On ne peut, non plus, continuer à profiter des rentes coloniales et refuser aux pays qui ont été assujettis structurellement, mais informellement, d'un système le droit d'en relever de manière formelle.
S'agissant de la Tunisie, qu'on le veuille ou non, elle dépend de l'Europe et du système occidental; aussi, si elle ne peut y échapper, elle ne peut non plus continuer à en relever comme c'est le cas aujourd'hui. En effet, elle doit exiger le droit de faire partie de ce système en tant que membre à part entière avec tous les avantages de l'État membre.
C'est qu'elle ne peut ériger une démocratie en vase clos ou avec des frontières fermées; son propre système étant nolens volens soumis au capital financier international, il ne peut retrouver la santé s'il ne relève d'un système de droit performant. Car la Tunisie seule ne pourra jamais contrer les profiteurs et les terroristes nationaux qui ont des appuis extérieurs contre lesquels le faible système tunisien, de non-droit qui plus est, ne saurait rien faire.
Assurer le futur de la Tunisie et du monde
Dans l'immédiat, en une Tunisie qui se cherche, il nous faut cesser de parler des avanies des régimes passés du moment que leur législation scélérate est encore en vigueur dans le pays, profitant à ceux qui sont au pouvoir et donc facilitant leurs propres exactions.

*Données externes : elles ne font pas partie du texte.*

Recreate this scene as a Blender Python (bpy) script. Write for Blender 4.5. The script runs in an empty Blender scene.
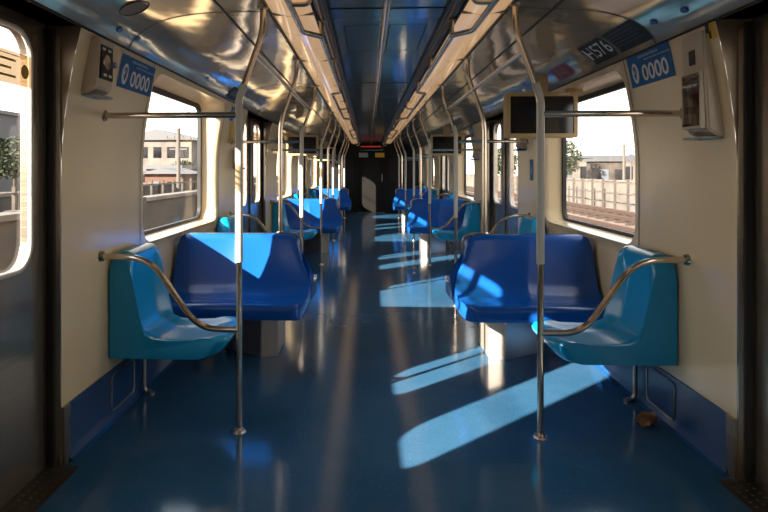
import bpy, bmesh, math, random
from mathutils import Vector, Matrix
random.seed(7)
scene = bpy.context.scene
col = scene.collection
R = math.radians
D0, P = 1.79, 5.28            # first door centre, bay pitch
C0 = D0 + P/2 - .03           # bay centre for seats and poles
HD = .80                      # half door opening
NB = 3
YB, YE = -3.4, D0 + 3*P + .84  # back and far end
ORD = ['first', 'second', 'third', 'fourth', 'fifth', 'sixth', 'seventh', 'eighth', 'ninth', 'tenth', 'eleventh', 'twelfth', 'thirteenth', 'fourteenth', 'fifteenth', 'sixteenth']
SN = {1: 'right', -1: 'left'}
BAY = ['nearest', 'middle', 'farthest']

# ------------------------------------------------------------ materials
MATS = {}
def mat(name, color, rough=.5, metal=0., coat=0., noise=None, bump=None, emit=None, spec=None):
    """noise=(scale, amount, color2) mixes a second colour; bump=(scale, strength, stretch)"""
    m = bpy.data.materials.new(name); m.use_nodes = True
    nt = m.node_tree; b = nt.nodes['Principled BSDF']
    b.inputs['Base Color'].default_value = (*color, 1)
    b.inputs['Roughness'].default_value = rough
    b.inputs['Metallic'].default_value = metal
    if coat:
        b.inputs['Coat Weight'].default_value = coat; b.inputs['Coat Roughness'].default_value = .08
    if spec is not None: b.inputs['Specular IOR Level'].default_value = spec
    tc = nt.nodes.new('ShaderNodeTexCoord')
    if noise:
        sc, amt, c2 = noise
        n = nt.nodes.new('ShaderNodeTexNoise'); n.inputs['Scale'].default_value = sc; n.inputs['Detail'].default_value = 6
        nt.links.new(tc.outputs['Object'], n.inputs['Vector'])
        r = nt.nodes.new('ShaderNodeValToRGB'); r.color_ramp.elements[0].position = .4; r.color_ramp.elements[1].position = .7
        r.color_ramp.elements[0].color = (*color, 1)
        r.color_ramp.elements[1].color = (*[a*(1-amt)+c*amt for a, c in zip(color, c2)], 1)
        nt.links.new(n.outputs['Fac'], r.inputs['Fac']); nt.links.new(r.outputs['Color'], b.inputs['Base Color'])
    if bump:
        sc, st, stretch = bump
        mp = nt.nodes.new('ShaderNodeMapping'); mp.inputs['Scale'].default_value = stretch
        n = nt.nodes.new('ShaderNodeTexNoise'); n.inputs['Scale'].default_value = sc; n.inputs['Detail'].default_value = 3
        bp = nt.nodes.new('ShaderNodeBump'); bp.inputs['Strength'].default_value = st; bp.inputs['Distance'].default_value = .02
        nt.links.new(tc.outputs['Object'], mp.inputs['Vector']); nt.links.new(mp.outputs['Vector'], n.inputs['Vector'])
        nt.links.new(n.outputs['Fac'], bp.inputs['Height']); nt.links.new(bp.outputs['Normal'], b.inputs['Normal'])
        if coat: nt.links.new(bp.outputs['Normal'], b.inputs['Coat Normal'])
    if emit:
        b.inputs['Emission Color'].default_value = (*emit[0], 1); b.inputs['Emission Strength'].default_value = emit[1]
    MATS[name] = m
    return m

M_wall = mat('cream_laminate', (.80, .64, .40), .24, 0, noise=(2.2, .5, (.70, .56, .36)), bump=(1.3, .10, (1, 1, 1)), coat=.15)
M_cove = mat('glossy_cream_ceiling_laminate', (.70, .61, .48), .11, .6, noise=(3, .35, (.5, .42, .32)), bump=(1.6, .65, (1, .7, 1)))
M_ceil = mat('grey_ceiling_panel', (.33, .38, .38), .11, .5, bump=(2.0, .05, (1, 1, 1)))
M_grey = mat('grey_louver', (.20, .21, .22), .4, .5)
M_black = mat('black_rubber', (.012, .012, .012), .55)
M_dark = mat('near_black_bulkhead', (.006, .0055, .005), .5, spec=.25)
M_seam = mat('dark_seam', (.03, .025, .02), .6)
M_steel = mat('brushed_steel', (.40, .34, .27), .22, .85, noise=(5, .3, (.24, .2, .16)), bump=(3, .08, (1, 1, 8)))
M_jamb = mat('brown_steel_jamb', (.22, .17, .12), .35, .6)
M_chrome = mat('polished_steel_tube', (.66, .58, .48), .16, 1.0)
M_chromed = mat('polished_steel_fitting', (.5, .44, .37), .3, 1.0)
M_sleeve = mat('pale_grey_sleeve', (.50, .50, .45), .38, .0, coat=.3)
M_blue = mat('royal_blue_plastic', (.006, .085, .38), .20, 0, coat=.15, spec=.4, bump=(7, .06, (1, 1, 1)))
M_teal = mat('light_blue_plastic', (.003, .29, .58), .24, 0, coat=.15, spec=.4, bump=(7, .06, (1, 1, 1)))
M_base = mat('blue_skirting', (.010, .065, .19), .35, 0, coat=.2)
M_plinth = mat('satin_metal_plinth', (.50, .44, .38), .32, .6)
M_rim = mat('pale_window_rubber', (.55, .52, .47), .5)
M_sign = mat('blue_sign_vinyl', (.008, .13, .32), .5, spec=.25)
M_white = mat('white_print', (.75, .75, .72), .5)
M_yellow = mat('yellow_print', (.72, .42, .04), .5)
M_red = mat('red_sign_vinyl', (.30, .03, .03), .4)
M_tan = mat('tan_plastic', (.44, .32, .15), .4)
M_screen = mat('dark_screen', (.006, .006, .008), .12, coat=.5)
M_diff = mat('lit_diffuser', (.60, .41, .23), .14, coat=.6, emit=((1., .60, .30), .42), noise=(2.5, .4, (.5, .4, .28)))
M_box = mat('cream_box_plastic', (.56, .47, .35), .4)
M_boxlow = mat('grey_box_plastic', (.25, .29, .33), .4)
M_tread = mat('worn_tread_plate', (.10, .085, .065), .45, .8)
M_leaf = mat('dried_leaf', (.30, .16, .07), .7, noise=(40, .6, (.45, .28, .14)))
M_oval = mat('blue_oval_badge', (.02, .10, .35), .3)
M_lensdisc = mat('tan_speaker_grille', (.28, .22, .15), .6, .3, noise=(300, .8, (.08, .06, .04)))
M_redlamp = mat('red_display', (.05, .0, .0), .4, emit=((1, .05, .03), .5))

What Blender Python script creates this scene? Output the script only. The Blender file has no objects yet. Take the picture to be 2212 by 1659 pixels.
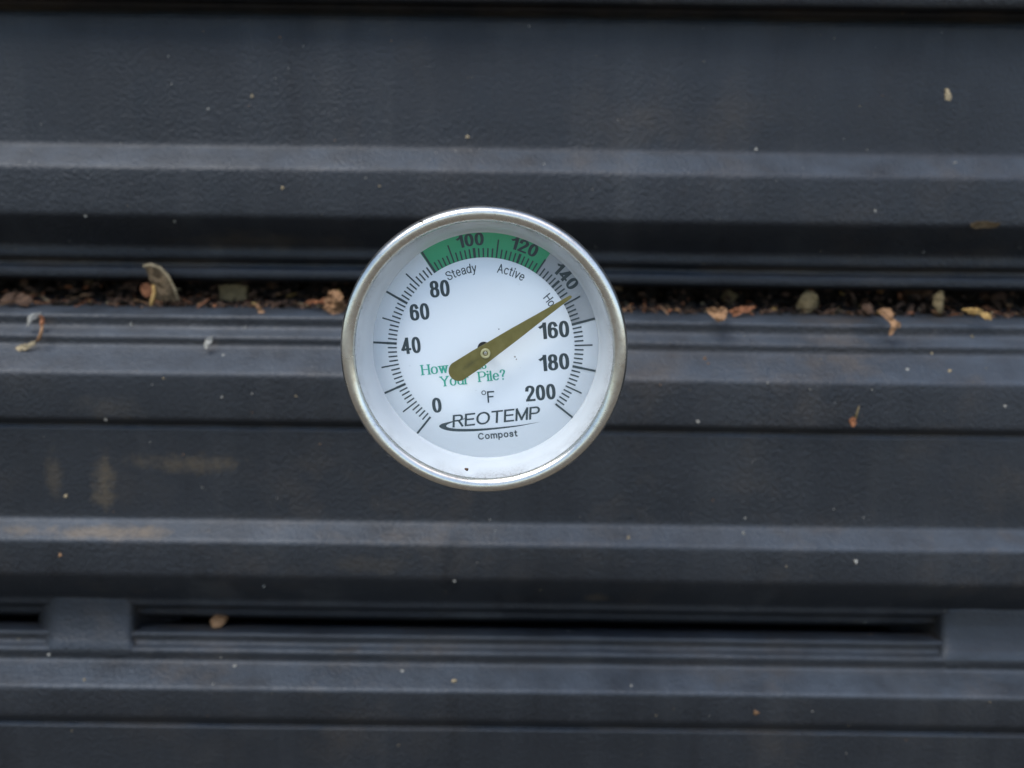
import bpy, bmesh, math, random
from mathutils import Vector, Matrix, noise
R = math.radians
sc = bpy.context.scene
col = sc.collection

# ------------------------------------------------------------------ camera
PITCH, ROLL = 12.0, 0.72
D_WALL = 0.294                       # camera to the wall's reference plane (y = 0)
F_PX = 1106.0 / math.tan(R(31.0))    # focal length in pixels of a 2212 x 1659 view
cam_d = bpy.data.cameras.new('camera')
cam = bpy.data.objects.new('camera', cam_d)
col.objects.link(cam)
cam_d.sensor_width = 36.0
cam_d.lens = 18.0 / math.tan(R(31.0))
cam_d.clip_start, cam_d.clip_end = 0.005, 400.0
CAM = Vector((0, -D_WALL * math.cos(R(PITCH)), D_WALL * math.sin(R(PITCH))))
MCAM = Matrix.Translation(CAM) @ Matrix.Rotation(R(90 - PITCH), 4, 'X') @ Matrix.Rotation(R(ROLL), 4, 'Z')
cam.matrix_world = MCAM
cam_d.dof.use_dof = True
cam_d.dof.focus_distance = 0.1945
cam_d.dof.aperture_fstop = 10.8
cam_d.dof.aperture_blades = 0
sc.camera = cam

# ------------------------------------------------------------------ sky, sun, exposure
SUN_EL, SUN_AZ = 60.0, -47.0         # azimuth measured from -Y (towards the viewer), minus = from the left
w = bpy.data.worlds.new('World'); sc.world = w
w.use_nodes = True
nt = w.node_tree
bg = nt.nodes['Background']
sky = nt.nodes.new('ShaderNodeTexSky')
sky.sky_type = 'NISHITA'
sky.sun_disc = False
sky.sun_elevation = R(SUN_EL)
sky.sun_rotation = R(180 + SUN_AZ)
sky.air_density = 1.0; sky.dust_density = 0.8; sky.ozone_density = 1.0
nt.links.new(sky.outputs[0], bg.inputs[0])
bg.inputs[1].default_value = 0.11
sl = bpy.data.lights.new('sun', 'SUN')
sl.energy = 1.5; sl.angle = R(40); sl.color = (1.0, 0.98, 0.95)
sun = bpy.data.objects.new('sun', sl); col.objects.link(sun)
sd = Vector((math.sin(R(SUN_AZ)) * math.cos(R(SUN_EL)), -math.cos(R(SUN_AZ)) * math.cos(R(SUN_EL)), math.sin(R(SUN_EL))))
sun.rotation_euler = sd.to_track_quat('Z', 'Y').to_euler()
sun.location = (0, -1, 2)
sc.view_settings.view_transform = 'Standard'
sc.view_settings.look = 'None'
sc.view_settings.gamma = 1.0
sc.view_settings.exposure = 1.36
sc.cycles.max_bounces = 10
sc.cycles.use_denoising = True

# ------------------------------------------------------------------ helpers
def ray(px, py):
    d = Vector(((px - 1106.0) / F_PX, -(py - 829.5) / F_PX, -1.0))
    return (MCAM.to_3x3() @ d).normalized()

def at(px, py, Y):
    d = ray(px, py)
    return CAM + d * ((Y - CAM.y) / d.y)

def tag(o, label=None, cat=None, group=None, kind=None):
    if label: o['label'] = label
    if cat: o['category'] = cat
    if group: o['group'] = group
    if kind: o['kind'] = kind
    return o

def link(name, bm, mats, parent=None, smooth=True):
    me = bpy.data.meshes.new(name)
    bm.to_mesh(me); bm.free()
    if smooth:
        me.polygons.foreach_set('use_smooth', [True] * len(me.polygons))
    for m in (mats if isinstance(mats, (list, tuple)) else [mats]):
        me.materials.append(m)
    o = bpy.data.objects.new(name, me)
    col.objects.link(o)
    if parent: o.parent = parent
    return o

class NT:
    def __init__(s, name):
        s.m = bpy.data.materials.new(name); s.m.use_nodes = True
        s.t = s.m.node_tree; s.b = s.t.nodes['Principled BSDF']; s.out = s.t.nodes['Material Output']
        s.tc = s.t.nodes.new('ShaderNodeTexCoord')
    def n(s, typ, **kw):
        x = s.t.nodes.new(typ)
        for k, v in kw.items(): setattr(x, k, v)
        return x
    def l(s, a, b): s.t.links.new(a, b)
    def mapping(s, scale):
        m = s.n('ShaderNodeMapping'); m.inputs['Scale'].default_value = scale
        s.l(s.tc.outputs['Object'], m.inputs['Vector']); return m.outputs[0]
    def noise(s, scale, detail=4, rough=0.55, vec=None, dist=0.0):
        x = s.n('ShaderNodeTexNoise'); x.inputs['Scale'].default_value = scale
        x.inputs['Detail'].default_value = detail; x.inputs['Roughness'].default_value = rough
        x.inputs['Distortion'].default_value = dist
        s.l(vec if vec is not None else s.tc.outputs['Object'], x.inputs['Vector']); return x.outputs[0]
    def ramp(s, f, stops):
        x = s.n('ShaderNodeValToRGB'); e = x.color_ramp.elements
        while len(e) < len(stops): e.new(0.5)
        for k, (p, c) in enumerate(stops):
            e[k].position = p; e[k].color = (c, c, c, 1) if isinstance(c, (int, float)) else (*c, 1)
        s.l(f, x.inputs[0]); return x.outputs[0]
    def mix(s, f, a, b):
        x = s.n('ShaderNodeMix', data_type='RGBA')
        if isinstance(f, (int, float)): x.inputs[0].default_value = f
        else: s.l(f, x.inputs[0])
        for v, i in ((a, 6), (b, 7)):
            if isinstance(v, tuple): x.inputs[i].default_value = (*v, 1)
            else: s.l(v, x.inputs[i])
        return x.outputs[2]
    def math(s, op, a, b, clamp=False):
        x = s.n('ShaderNodeMath', operation=op); x.use_clamp = clamp
        for v, i in ((a, 0), (b, 1)):
            if isinstance(v, (int, float)): x.inputs[i].default_value = v
            else: s.l(v, x.inputs[i])
        return x.outputs[0]
    def bump(s, h, strength, dist, prev=None):
        x = s.n('ShaderNodeBump'); x.inputs['Strength'].default_value = strength
        x.inputs['Distance'].default_value = dist; s.l(h, x.inputs['Height'])
        if prev is not None: s.l(prev, x.inputs['Normal'])
        return x.outputs[0]
    def done(s, base=None, rough=None, metal=None, normal=None, spec=None):
        for v, k in ((base, 'Base Color'), (rough, 'Roughness'), (metal, 'Metallic'), (spec, 'Specular IOR Level')):
            if v is None: continue
            if isinstance(v, tuple): s.b.inputs[k].default_value = (*v, 1)
            elif isinstance(v, (int, float)): s.b.inputs[k].default_value = v
            else: s.l(v, s.b.inputs[k])
        if normal is not None: s.l(normal, s.b.inputs['Normal'])
        return s.m

def mat_plastic():
    s = NT('recycled_plastic')
    fine = s.noise(1500, 3, 0.6)
    mid = s.noise(800, 3, 0.5)
    streak = s.noise(17, 5, 0.65, s.mapping((2.6, 1.0, 0.25)))
    streak2 = s.noise(41, 5, 0.7, s.mapping((2.2, 1.0, 0.18)))
    blot = s.noise(9, 5, 0.6)
    blot2 = s.noise(30, 6, 0.7)
    c = s.mix(s.ramp(blot, [(0.35, 0.0), (0.7, 1.0)]), (0.0105, 0.0120, 0.0143), (0.0190, 0.0213, 0.0250))
    c = s.mix(s.math('MULTIPLY', s.ramp(streak, [(0.50, 0.0), (0.72, 1.0)]), 0.33), c, (0.038, 0.040, 0.042))
    c = s.mix(s.math('MULTIPLY', s.ramp(streak2, [(0.56, 0.0), (0.74, 1.0)]), 0.28), c, (0.034, 0.034, 0.034))
    c = s.mix(s.math('MULTIPLY', s.ramp(streak2, [(0.26, 1.0), (0.42, 0.0)]), 0.6), c, (0.005, 0.005, 0.006))
    # fine speckle of dust in the grain
    sp = s.ramp(s.noise(1100, 4, 0.75), [(0.60, 0.0), (0.74, 1.0)])
    c = s.mix(s.math('MULTIPLY', sp, s.ramp(blot2, [(0.40, 0.03), (0.62, 0.45)])), c, (0.065, 0.068, 0.070))
    geo = s.n('ShaderNodeNewGeometry'); sep = s.n('ShaderNodeSeparateXYZ'); s.l(geo.outputs['True Normal'], sep.inputs[0])
    up = s.ramp(sep.outputs[2], [(0.25, 0.0), (0.75, 1.0)])
    # dust on up-facing faces; its pale blue also paints in sky light
    dust_skylight = s.math('MULTIPLY', up, s.ramp(s.noise(55, 5, 0.65, s.mapping((1, 1, 1.6))), [(0.3, 0.15), (0.75, 0.75)]))
    c = s.mix(s.math('MULTIPLY', dust_skylight, 0.6), c, (0.078, 0.100, 0.128))
    # soil that has settled in the creases and in patches
    soil = s.ramp(blot2, [(0.50, 0.0), (0.70, 1.0)])
    big = s.ramp(s.noise(7.5, 3, 0.5), [(0.44, 0.0), (0.64, 1.0)])
    amt = s.math('MULTIPLY', s.math('MULTIPLY', soil, big), s.math('ADD', s.math('MULTIPLY', up, 0.35), 0.3))
    c = s.mix(amt, c, (0.085, 0.062, 0.040))
    ao = s.n('ShaderNodeAmbientOcclusion'); ao.samples = 6; ao.inputs['Distance'].default_value = 0.0045
    cre = s.ramp(ao.outputs['AO'], [(0.55, 1.0), (0.88, 0.0)])
    cr2 = s.math('MULTIPLY', cre, s.ramp(s.noise(24, 5, 0.7), [(0.42, 0.0), (0.66, 0.65)]))
    c = s.mix(cr2, c, (0.075, 0.057, 0.040))
    # single smears: (view x, row, depth, half width, half height, strength, colour)
    tanc, gry = (0.105, 0.078, 0.045), (0.058, 0.060, 0.060)
    for px, py, Y, hw, hh, st, cc in ((420, 992, -.016, 150, 26, .50, tanc), (245, 1030, -.016, 34, 75, .60, tanc), (140, 1020, -.016, 26, 60, .35, tanc),
                                      (215, 1131, -.020, 230, 13, .60, (0.15, 0.108, 0.065)), (470, 1265, -.018, 75, 62, .42, gry), (710, 1280, -.018, 75, 58, .40, gry), (1030, 1325, -.012, 70, 12, .5, gry),
                                      (800, 1200, -.024, 110, 22, .16, tanc), (250, 872, -.019, 75, 40, .18, tanc), (1640, 1290, -.018, 26, 60, .30, gry), (1290, 1278, -.018, 26, 22, .35, tanc), (560, 520, .003, 220, 26, .22, tanc)):
        p = at(px, py, Y); q = at(px + hw, py + hh, Y)
        mp = s.n('ShaderNodeMapping'); kx, kz = 1 / abs(q.x - p.x), 1 / abs(q.z - p.z)
        mp.inputs['Scale'].default_value = (kx, 0, kz); mp.inputs['Location'].default_value = (-p.x * kx, 0, -p.z * kz)
        s.l(s.tc.outputs['Object'], mp.inputs['Vector'])
        ln = s.n('ShaderNodeVectorMath', operation='LENGTH'); s.l(mp.outputs[0], ln.inputs[0])
        dd = s.math('ADD', ln.outputs['Value'], s.math('MULTIPLY', s.math('SUBTRACT', s.noise(90, 6, 0.8), 0.5), 3.6))
        c = s.mix(s.math('MULTIPLY', s.ramp(dd, [(0.2, 1.0), (1.25, 0.0)]), st * .8), c, cc)
    amp = s.ramp(s.noise(14, 3, 0.5), [(0.35, 0.35), (0.65, 1.0)])
    n = s.bump(s.math('MULTIPLY', mid, amp), 0.6, 0.0009)
    n = s.bump(fine, 0.35, 0.0005, n)
    r = s.ramp(s.noise(45, 5, 0.65), [(0.3, 0.40), (0.7, 0.60)])
    return s.done(base=c, rough=r, normal=n, spec=0.34)

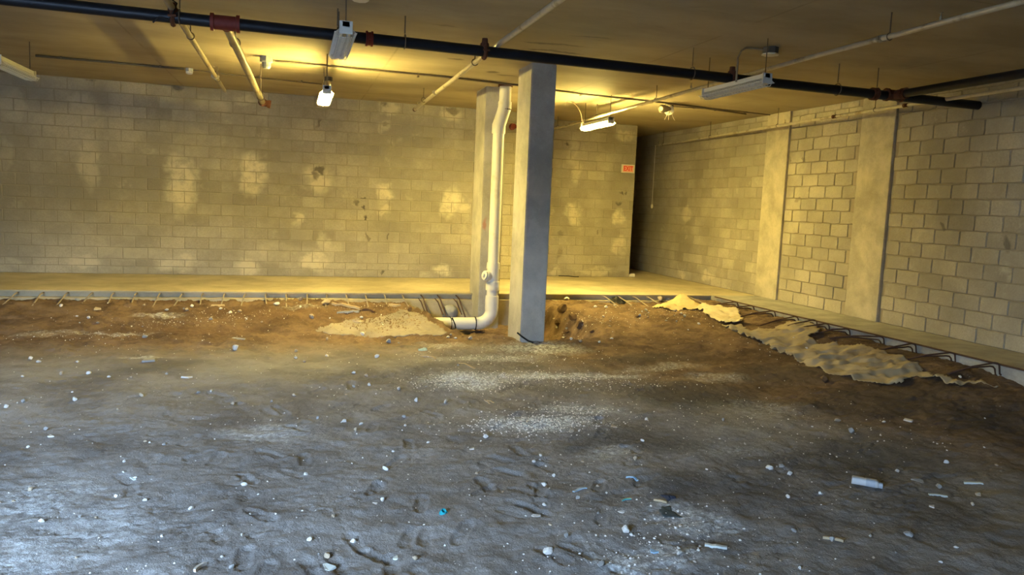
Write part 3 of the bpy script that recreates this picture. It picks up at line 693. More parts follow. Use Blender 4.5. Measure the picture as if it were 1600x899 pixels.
# ------------------------------------------------------------------ white drain pipe
PY = 11.55
def pp(px_, py_, Y=PY): return tuple(float(v) for v in ony(px_, py_, Y))
dr = empty('drain_pipe', pp(768, 500), 'big white plastic drain pipe dropping by the back column into trench', 'pipe')
top = pp(790, 135); top = (top[0], PY, CEIL)
e1_, e2_, low, b0 = (top[0], PY, 3.06), (3.045, PY, 2.80), (3.045, PY, -.12), None
obj('upper_pipe', T([top, (top[0], PY, 2.98)], .092, 18), M['pvc'], dr, True)
obj('offset_elbow', T([(top[0], PY, 3.09), (top[0], PY, 3.0), (top[0]-.02, PY, 2.93), (3.07, PY, 2.80), (3.045, PY, 2.73), (3.045, PY, 2.60)], [.104,.104,.102,.102,.104,.104], 18), M['pvc'], dr, True)
obj('lower_pipe', T([(3.045, PY, 2.62), (3.045, PY, -.10)], .088, 18), M['pvc'], dr, True)
obj('seal_ring', ring(bmesh.new(), (top[0], PY, 2.975), (0,0,1), .096, .010), M['black_rubber'], dr, True)
obj('ceiling_collar', T([(top[0], PY, CEIL-.03), (top[0], PY, CEIL-.002)], .115, 18), M['rust'], dr, True)
zc_ = float(ony(771, 432, PY)[2])
bm = lathe_along(bmesh.new(), (3.045, PY, zc_+.22), (3.045, PY, zc_-.22), [(0,.102),(.10,.106),(.10,.094),(.30,.094),(.30,.108),(.44,.108)], 18)
lathe_along(bm, (3.045, PY, zc_-.02), (2.90, PY-.06, zc_+.02), [(0,.07),(.10,.07),(.10,.082),(.15,.082)], 16)
obj('cleanout_tee', bm, M['pvc'], dr, True)
obj('cleanout_plug', lathe_along(bmesh.new(), (2.905, PY-.058, zc_+.018), (2.85, PY-.08, zc_+.03), [(0,.07),(.02,.072),(.025,.03),(.05,.028)], 12), M['pvc'], dr, True)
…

On doit se retenir de dénoncer les injustices des dictatures passées tant qu'on n'aura pas éliminé toutes celles qui ont été continuées après la révolution, aggravées même par une seconde dictature morale s'alimentant par du dogmatisme qui est du pur terrorisme mental.
Prenons ici un exemple éloquent qui démontre à quel point on nage dans l'absurde. On n'arrive pas à boucler le budget cet année pour lequel on cherche un financement en se limitant, comme par le passé, à ponctionner dans les poches des plus pauvres, revenant en plus sur une augmentation salariale décidée et confirmée. Comment l'État peut-il avoir la moindre crédibilité quand il renie ses engagements de la sorte ? Le budget alloué à l'IVD ne serait-il pas plus utile pour boucler le budget de l'État quitte à annuler ou suspendre les activités de cette instance qui relèvent aujourd'hui, au mieux, de la pure cosmétique? Est-ce de cela que la Tunisie a le plus besoin au moment où elle traverse une grave crise ?
À propos de cette crise, je l'ai déjà dit et je le répète ici : la Tunisie ne peut s'en sortir seule du fait qu'elle est partie intégrante du système économique occidental. Elle a besoin de ses partenaires d'Occident, qui profitent aujourd'hui d'elle sans réelle contrepartie, pour réussir à lutter contre le terrorisme, la corruption ou réaliser la réforme législative impérative et se débarrasser des lois scélérates de la dictature.
Aussi, la Tunisie doit, à titre d'exemple, claironner haut et fort que sa dette doit être transformée totalement en investissements et, pour le moins, faire l'objet d'un moratoire ! Elle doit bénéficier non seulement d'un plan Marshall de la part de l'Europe, mais d'une offre d'adhésion à l'Union.
C'est ainsi et ainsi seulement, en étant articulée formellement et non seulement informellement à un système démocratique ayant fait ses preuves, que la Tunisie aura une chance réelle de s'en sortir. Et c'est l'intérêt même de l'Europe qui l'impose.
Car si la Tunisie échoue dans sa transition démocratique, c'est l'embrasement assuré de toute la Méditerranée. Par contre, si la Tunisie réussit, cela se capillarisera forcément, tôt ou tard, dans tout le monde arabe et musulman. Le futur commence bien aujourd'hui et en Tunisie. Il est dans l'adhésion de la Tunisie à l'UE pour commencer.
Le 1er décembre se tient à Bruxelles une première : la réunion au sommet entre la Tunisie et l'Union européenne. Sera-t-elle la première page à écrire du nouveau monde en gestation ? Ce sera le cas si la Tunisie ose demander l'adhésion ou si l'Europe oser la lui offrir. C'est l'impératif catégorique du moment ! Que ce soit le droit, la politique, l'économie ou l'éthique, tout le commade.